I love looking at how companies communicate what they're doing and why you should buy it. One problem I find is a lot of companies focus on what they think is important, and not what everyone else does.

While you might care about how technically difficult your product was to build, or how you're using the latest technology, your users probably don't. Most people don't even understand how to use keyboard shortcuts, let alone open up something in Visual Studio.

It's an all-too-common flaw in messaging that even the most brilliant companies make: once you've developed a product that meets your needs – and many great products start out that way – how do you market it to a population that isn't like you at all?
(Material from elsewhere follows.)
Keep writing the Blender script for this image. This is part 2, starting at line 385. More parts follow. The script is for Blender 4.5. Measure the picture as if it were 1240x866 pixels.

It's surprisingly hard to make a product appealing to the normals. 

Amazing technology is amazing for us, and it often receives a lot of funding (and well-deserved props) in startup circles, but we quickly forget about the normals, the rest of the world. We live and breathe the Internet, but a lot of people don't. 

The Internet has changed everything, and it will continue to do so. We know that but everyone else doesn't.

Ten years before the iPhone, you had to get out a map to get places. Five years before, you'd hop onto Google Maps and preplan your route. Now, you walk out of the house with the best map in the world, in your pocket (or on your wrist). No doubt, it's amazing technology – but where's the real value coming from? It's the map. 

In short, the people who use your product today are nothing like the people who built it. If you're successful, the normals will displace the fanatics. 

So while your product might be an essential component of your life, it's only a welcome addition for everyone else. We must make sure we communicate clearly, even to the normies. Don't get blindsided by big words and industry lingo. The best message is simple. Look at Donald Trump. Whether you like him or not, his ability to use simple language is world-class. It's something we should all strive towards - simple, clear language that anyone can understand.